Для упомянутых авторов очень важен тезис о заимствовании (Лотман/Успенский) или трансплантации (Живов) западной культуры как основном фоне (контексте) развития культуры национальной, начиная с XVIII века. Попадая на русскую почву, содержание (наполнение) западных культурных моделей изменяется до неузнаваемости. Так, европейская концепция монарха как распорядителя всеобщего блага приводит в России к развитию императорского культа 4* . «Как строитель нового мира и Мессия, русский монарх заинтересован в самых радикальных для своего времени идеях, поэтому русский абсолютизм нуждается в импортных просветительских идеалах» 5*. Из всего этого В.М.Живов делает вывод, что русское Просвещение (в отличие от западноевропейского) есть не что иное, как мифологическое действо государственной власти: «Русское Просвещение – это петербургский мираж. Одни деятели русского Просвещения искренне верили в его реальность, другие были его невольными участниками, но это не меняло его мифологического существа. Над Невой нависали сады Семирамиды, Минерва после торжественного молебна отверзала храм Просвещения. Фонвизин обличал пороки, и народ блаженствовал.
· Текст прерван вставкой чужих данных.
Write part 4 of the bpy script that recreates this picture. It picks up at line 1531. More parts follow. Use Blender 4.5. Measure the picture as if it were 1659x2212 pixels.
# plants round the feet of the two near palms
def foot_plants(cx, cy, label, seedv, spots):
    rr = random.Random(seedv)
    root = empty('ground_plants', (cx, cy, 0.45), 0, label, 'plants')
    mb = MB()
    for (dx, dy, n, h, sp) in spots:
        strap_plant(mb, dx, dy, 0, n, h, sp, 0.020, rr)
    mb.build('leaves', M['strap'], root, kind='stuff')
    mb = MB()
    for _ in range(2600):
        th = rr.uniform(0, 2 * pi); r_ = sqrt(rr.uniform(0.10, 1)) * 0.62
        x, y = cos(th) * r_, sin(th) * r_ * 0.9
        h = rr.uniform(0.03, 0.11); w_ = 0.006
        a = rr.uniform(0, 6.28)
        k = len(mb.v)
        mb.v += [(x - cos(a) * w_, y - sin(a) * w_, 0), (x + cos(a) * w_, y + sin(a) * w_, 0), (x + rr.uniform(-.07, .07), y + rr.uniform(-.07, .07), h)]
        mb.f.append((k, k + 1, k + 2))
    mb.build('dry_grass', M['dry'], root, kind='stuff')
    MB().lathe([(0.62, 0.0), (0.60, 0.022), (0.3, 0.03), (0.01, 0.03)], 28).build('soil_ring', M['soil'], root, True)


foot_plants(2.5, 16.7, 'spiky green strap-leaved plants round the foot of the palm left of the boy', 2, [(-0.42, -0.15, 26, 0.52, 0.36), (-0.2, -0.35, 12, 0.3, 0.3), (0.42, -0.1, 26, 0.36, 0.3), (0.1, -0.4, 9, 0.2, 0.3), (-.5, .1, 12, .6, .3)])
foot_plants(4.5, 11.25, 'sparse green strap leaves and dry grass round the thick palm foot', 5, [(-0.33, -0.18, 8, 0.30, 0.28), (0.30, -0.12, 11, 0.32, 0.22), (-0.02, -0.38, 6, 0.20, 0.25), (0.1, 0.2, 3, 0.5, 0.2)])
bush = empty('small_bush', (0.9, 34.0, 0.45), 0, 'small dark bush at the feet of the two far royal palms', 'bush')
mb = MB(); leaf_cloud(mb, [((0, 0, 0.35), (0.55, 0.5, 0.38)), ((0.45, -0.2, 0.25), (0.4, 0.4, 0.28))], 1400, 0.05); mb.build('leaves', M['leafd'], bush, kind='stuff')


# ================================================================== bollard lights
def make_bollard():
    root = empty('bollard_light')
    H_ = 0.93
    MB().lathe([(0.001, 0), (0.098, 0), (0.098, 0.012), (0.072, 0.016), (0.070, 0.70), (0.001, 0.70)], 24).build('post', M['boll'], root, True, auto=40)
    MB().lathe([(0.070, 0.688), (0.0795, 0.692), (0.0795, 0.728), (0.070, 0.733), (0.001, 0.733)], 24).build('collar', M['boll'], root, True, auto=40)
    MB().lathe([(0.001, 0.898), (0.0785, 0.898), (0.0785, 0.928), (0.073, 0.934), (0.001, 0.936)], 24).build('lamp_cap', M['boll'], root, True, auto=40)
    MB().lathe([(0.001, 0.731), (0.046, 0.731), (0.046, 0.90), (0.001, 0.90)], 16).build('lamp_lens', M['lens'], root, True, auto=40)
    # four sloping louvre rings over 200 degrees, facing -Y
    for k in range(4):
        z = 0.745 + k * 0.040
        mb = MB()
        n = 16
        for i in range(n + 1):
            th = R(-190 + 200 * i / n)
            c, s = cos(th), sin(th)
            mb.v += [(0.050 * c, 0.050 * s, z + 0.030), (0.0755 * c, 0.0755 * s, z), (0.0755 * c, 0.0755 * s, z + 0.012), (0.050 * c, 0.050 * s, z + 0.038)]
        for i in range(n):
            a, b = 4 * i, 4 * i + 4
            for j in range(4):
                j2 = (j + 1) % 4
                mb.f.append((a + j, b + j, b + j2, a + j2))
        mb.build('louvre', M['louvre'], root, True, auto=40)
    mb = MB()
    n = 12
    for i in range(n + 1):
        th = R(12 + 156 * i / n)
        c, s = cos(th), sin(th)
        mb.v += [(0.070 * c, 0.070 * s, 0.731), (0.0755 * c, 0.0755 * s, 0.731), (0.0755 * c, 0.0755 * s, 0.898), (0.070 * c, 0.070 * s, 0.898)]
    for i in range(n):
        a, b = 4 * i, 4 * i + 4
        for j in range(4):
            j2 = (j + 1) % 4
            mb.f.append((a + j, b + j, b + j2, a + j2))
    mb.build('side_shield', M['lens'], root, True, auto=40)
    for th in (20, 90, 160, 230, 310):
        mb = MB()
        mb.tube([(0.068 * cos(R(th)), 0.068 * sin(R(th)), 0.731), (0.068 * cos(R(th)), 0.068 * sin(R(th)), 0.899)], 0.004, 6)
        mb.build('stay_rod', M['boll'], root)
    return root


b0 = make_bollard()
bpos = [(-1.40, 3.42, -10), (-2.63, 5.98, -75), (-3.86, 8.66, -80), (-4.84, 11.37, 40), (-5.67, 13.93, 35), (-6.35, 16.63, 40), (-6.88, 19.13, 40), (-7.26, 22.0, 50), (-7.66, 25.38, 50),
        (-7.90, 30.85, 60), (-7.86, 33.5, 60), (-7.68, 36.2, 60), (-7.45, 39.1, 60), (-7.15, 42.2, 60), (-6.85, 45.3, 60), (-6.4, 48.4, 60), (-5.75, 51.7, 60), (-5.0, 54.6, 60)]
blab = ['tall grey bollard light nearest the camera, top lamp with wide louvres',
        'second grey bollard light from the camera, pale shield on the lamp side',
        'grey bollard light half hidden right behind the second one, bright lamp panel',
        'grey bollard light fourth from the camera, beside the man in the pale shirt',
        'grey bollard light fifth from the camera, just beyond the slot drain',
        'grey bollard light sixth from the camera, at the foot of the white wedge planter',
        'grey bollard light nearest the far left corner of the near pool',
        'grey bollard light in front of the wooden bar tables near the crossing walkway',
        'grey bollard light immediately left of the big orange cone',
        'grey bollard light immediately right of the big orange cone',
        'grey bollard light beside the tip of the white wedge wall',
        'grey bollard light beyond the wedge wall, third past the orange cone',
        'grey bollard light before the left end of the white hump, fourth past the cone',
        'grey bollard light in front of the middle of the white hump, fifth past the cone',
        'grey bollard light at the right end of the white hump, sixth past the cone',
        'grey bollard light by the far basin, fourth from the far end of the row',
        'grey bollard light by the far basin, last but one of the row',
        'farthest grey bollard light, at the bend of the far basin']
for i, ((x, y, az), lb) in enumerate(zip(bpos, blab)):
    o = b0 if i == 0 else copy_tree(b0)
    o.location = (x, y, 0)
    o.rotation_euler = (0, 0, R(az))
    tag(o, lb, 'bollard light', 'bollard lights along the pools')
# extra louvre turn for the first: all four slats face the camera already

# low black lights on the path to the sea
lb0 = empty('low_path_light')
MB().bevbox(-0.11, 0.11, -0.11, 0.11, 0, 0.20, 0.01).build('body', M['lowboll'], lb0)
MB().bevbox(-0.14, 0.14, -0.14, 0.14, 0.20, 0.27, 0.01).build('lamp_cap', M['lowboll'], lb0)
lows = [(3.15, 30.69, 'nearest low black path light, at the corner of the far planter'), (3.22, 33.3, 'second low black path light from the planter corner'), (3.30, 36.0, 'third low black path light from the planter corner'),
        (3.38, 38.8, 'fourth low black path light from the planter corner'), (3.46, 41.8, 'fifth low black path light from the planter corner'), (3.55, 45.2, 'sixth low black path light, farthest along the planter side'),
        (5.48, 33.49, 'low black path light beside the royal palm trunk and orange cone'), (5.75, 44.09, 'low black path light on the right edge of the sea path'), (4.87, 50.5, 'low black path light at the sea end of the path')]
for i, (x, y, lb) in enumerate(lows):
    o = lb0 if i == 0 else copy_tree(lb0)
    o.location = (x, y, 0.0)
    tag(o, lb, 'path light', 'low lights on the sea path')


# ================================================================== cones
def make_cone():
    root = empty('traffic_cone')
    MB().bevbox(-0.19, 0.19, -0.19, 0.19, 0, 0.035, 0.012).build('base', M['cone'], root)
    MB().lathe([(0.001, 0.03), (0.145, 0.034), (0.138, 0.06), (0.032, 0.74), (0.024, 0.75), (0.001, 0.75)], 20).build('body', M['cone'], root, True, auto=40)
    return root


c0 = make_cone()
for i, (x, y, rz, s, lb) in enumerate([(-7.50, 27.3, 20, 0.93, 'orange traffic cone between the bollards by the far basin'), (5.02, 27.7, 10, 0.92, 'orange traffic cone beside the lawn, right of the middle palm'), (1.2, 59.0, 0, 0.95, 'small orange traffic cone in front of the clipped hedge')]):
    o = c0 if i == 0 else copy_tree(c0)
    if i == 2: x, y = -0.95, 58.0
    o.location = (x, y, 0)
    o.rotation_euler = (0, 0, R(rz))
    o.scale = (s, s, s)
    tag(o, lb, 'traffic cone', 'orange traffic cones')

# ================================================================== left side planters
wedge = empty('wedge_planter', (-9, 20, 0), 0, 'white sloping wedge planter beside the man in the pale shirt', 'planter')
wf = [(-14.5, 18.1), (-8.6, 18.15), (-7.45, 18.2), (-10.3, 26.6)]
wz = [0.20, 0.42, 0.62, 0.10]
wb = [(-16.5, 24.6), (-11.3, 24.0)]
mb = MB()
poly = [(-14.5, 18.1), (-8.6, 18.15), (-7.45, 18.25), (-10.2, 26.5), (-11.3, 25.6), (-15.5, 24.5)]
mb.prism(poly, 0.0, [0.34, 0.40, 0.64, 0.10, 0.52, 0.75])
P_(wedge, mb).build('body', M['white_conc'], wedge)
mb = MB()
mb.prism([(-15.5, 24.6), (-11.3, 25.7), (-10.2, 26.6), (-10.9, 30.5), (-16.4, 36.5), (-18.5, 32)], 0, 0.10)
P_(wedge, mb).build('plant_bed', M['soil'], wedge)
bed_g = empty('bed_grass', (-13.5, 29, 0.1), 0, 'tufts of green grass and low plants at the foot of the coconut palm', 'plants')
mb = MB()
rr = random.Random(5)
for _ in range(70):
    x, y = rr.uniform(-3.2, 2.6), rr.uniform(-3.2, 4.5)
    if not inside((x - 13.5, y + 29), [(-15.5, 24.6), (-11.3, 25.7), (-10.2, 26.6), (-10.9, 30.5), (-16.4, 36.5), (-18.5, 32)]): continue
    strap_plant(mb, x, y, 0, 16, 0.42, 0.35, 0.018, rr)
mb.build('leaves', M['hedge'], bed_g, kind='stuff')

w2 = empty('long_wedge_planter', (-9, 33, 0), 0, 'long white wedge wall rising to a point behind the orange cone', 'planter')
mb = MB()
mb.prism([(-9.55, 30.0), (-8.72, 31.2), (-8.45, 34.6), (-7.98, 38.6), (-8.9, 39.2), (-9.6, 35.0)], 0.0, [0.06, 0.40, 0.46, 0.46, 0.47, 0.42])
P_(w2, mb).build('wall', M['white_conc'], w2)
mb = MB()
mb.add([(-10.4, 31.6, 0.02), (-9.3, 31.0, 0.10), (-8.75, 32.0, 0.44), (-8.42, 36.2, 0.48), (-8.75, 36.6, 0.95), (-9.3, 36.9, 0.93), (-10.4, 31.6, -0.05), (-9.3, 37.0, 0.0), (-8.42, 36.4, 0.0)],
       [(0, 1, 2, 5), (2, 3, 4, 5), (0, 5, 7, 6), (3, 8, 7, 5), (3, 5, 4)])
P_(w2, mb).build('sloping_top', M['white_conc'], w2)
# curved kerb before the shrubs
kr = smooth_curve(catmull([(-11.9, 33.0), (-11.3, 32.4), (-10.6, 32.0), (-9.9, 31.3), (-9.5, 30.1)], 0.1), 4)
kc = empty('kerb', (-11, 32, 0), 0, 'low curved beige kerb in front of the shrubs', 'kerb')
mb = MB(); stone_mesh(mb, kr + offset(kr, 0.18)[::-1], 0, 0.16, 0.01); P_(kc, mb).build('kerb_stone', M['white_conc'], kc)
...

Именно этот мираж и был прообразом вселенского преображения, на фоне которого русский монарх вырастал в фигуру космического значения» 6* . «Для Екатерины Просвещение было элементом государственной мифологии, в которой она сама была центральной фигурой» 7* .
Тезис о ведущей роли государства в распространении Просвещения в России XVIII века подкрепляют результаты современных исследований. Но означает ли это, что русское Просвещение было лишь мифом, миражом? Авторы семиотической школы не опускаются до использования столь банального термина, как «просвещенная монархия», тем более, что он как бы заслоняет фундаментальную для них разницу между российским и западным обществами. Более того, их особенно не интересу
ет связь между идеологией и практикой (по-видимому, здесь сказывается глубокое недоверие к предшествующему опыту советской исторической науки, а также определенное сомнение в возможности положительного установления каких бы то ни было реальных причинно-следственных связей между этими сферами). Они ограничиваются лишь постановкой вопроса: как передовая просветительская идеология могла сосуществовать с деспотичным самодержавием? На этот вопрос (вероятно, сознательно упрощенный) они дают два сходных ответа. 1) Их сосуществование объясняется дуализмом мира текстов (реалий) и мира грамматик (правил) русской культуры XVIII века. При Петре целью государственного строительства является преобразование первой сферы по образу второй. При Екатерине сферы государственной практики и государственных идеалов резко разделяются. Торжественно заявленные концепции более не рассчитаны на претворение в жизнь (пример – екатерининский «Наказ» 1767 года); практическая политика отмечена печатью реализма. При Павле: полное игнорирование эмпирической реальности 8* . 2) Отсутствовала связь между идеологией государства и реальным механизмом государственного управления («Наказ» – законодательная фикция, не имевшая никакого практического значения; это якобы широко известный факт, многократно проанализированный исторической наукой) 9* .
Однако, возможна ли ситуация, при которой государственная идеология и государственный механизм никак не связаны? Плодотворно ли рассматривать «передовую просветительскую идеологию» и «деспотичное самодержавие» как некие неизменные и противоположные категории, исчерпывающе характеризующие и идейный багаж Просвещения, и характер государственной власти в России XVIII века? Ведь такой подход совершенно игнорирует как реальное богатство Просвещения, так и всю реальную реформаторскую деятельность русского абсолютизма в XVIII веке, идеологически «обеспеченную» Просвещением (административные, судебные и фискальные реформы, создание системы народного образования, секуляризацию церковной собственности и общественной жизни; кстати говоря, на правление Екатерины пришлось не только распространение крепостного права, по и первые попытки публичного обсуждения самой возможности его отмены). Пример «Наказа» Комиссии по выработке нового Уложения ничего не объясняет. По самому своему замыслу и назначению – это декларация о намерениях, и было бы некорректно подходить к «Наказу» с иными мерками. Нереализованность многих положений этого документа в России XVIII века не отменяет того факта, что он послужил если не программой, то ориентиром для дальнейших законодательных реформ, постепенно оформившихся уже в XIX веке.